Thermal Tectonics for the Next Billion People

In the maelstrom of geopolitical and geophysical pressures, can you see opportunities to imagine, project and create new patterns of living?

A billion more people are due to arrive before 2030, and already overcrowded cities may not be the best places for them to live. In a recent article, Professor Richard Forman highlighted areas of the world that could theoretically and sustainably accommodate large numbers of people and their crops. He ruled out any areas that are covered in permafrost, suffer from high water stress, have unique species, or that are already densely populated. Most of the candidate regions are grassy and forested lands in temperate and tropical zones, spanning national borders.

The temperature oscillations that animate these regions might be perfectly tolerable or even pleasurable for many people—so long as their patterns of living are suitably synchronized. This raises the tantalizing prospect of a new kind of architecture: one that is thermodynamically autonomous, using properly ‘tuned’ materials and forms.
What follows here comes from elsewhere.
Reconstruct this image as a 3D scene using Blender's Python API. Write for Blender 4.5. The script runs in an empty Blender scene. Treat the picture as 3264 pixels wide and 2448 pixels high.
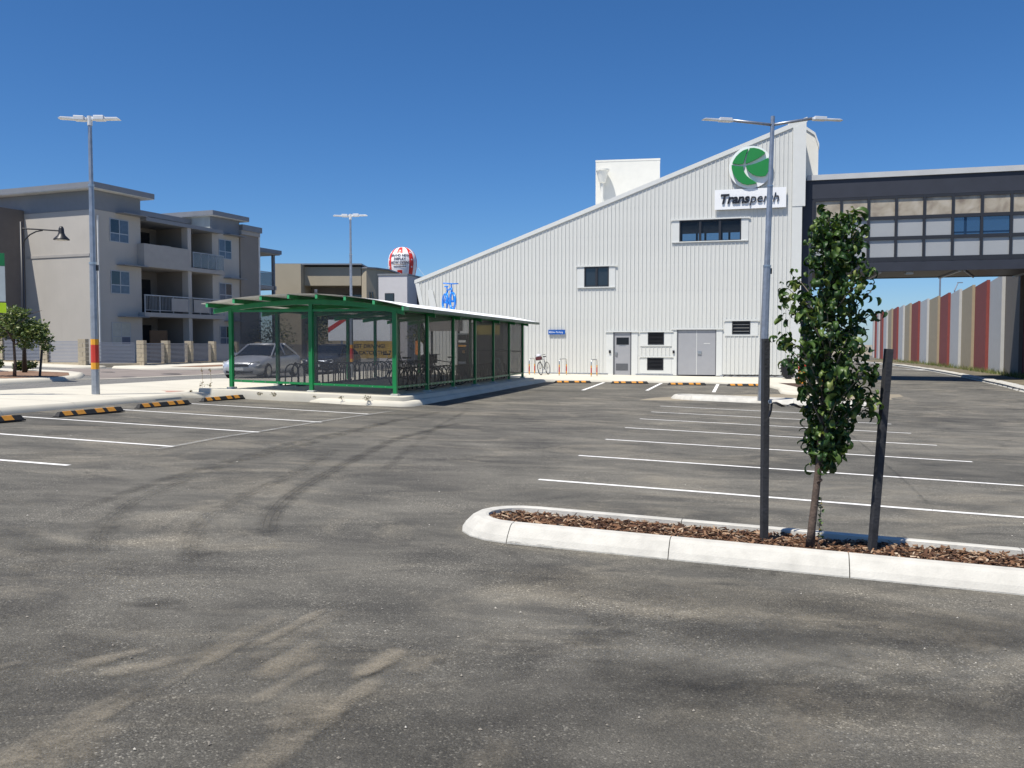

I will share with you what I know about how to use simple materials to orchestrate thermal phenomena, and how to combine and test these ideas. This includes: how to naturally vent using the waste heat from occupants and computers; how to design a building envelope so that it performs as a heat exchanger; how to reject heat radiantly into outer space; and how to design your building so that it resonates with the exterior temperature oscillations in a way that is similar to a termite mound (without having to look like one).

The course will be divided into a series of lectures, workshops, and review sessions. I’ll also invite special guests to share their thoughts on the technics of architecture and on the history of organizing patterns of living through architectural design. From these discussions, we will start work on a new thermal tectonics for the next billion people. And we will develop and share these ideas on Pub-Pub, a new publishing platform for grassroots journals, which facilitates peer-to-peer review.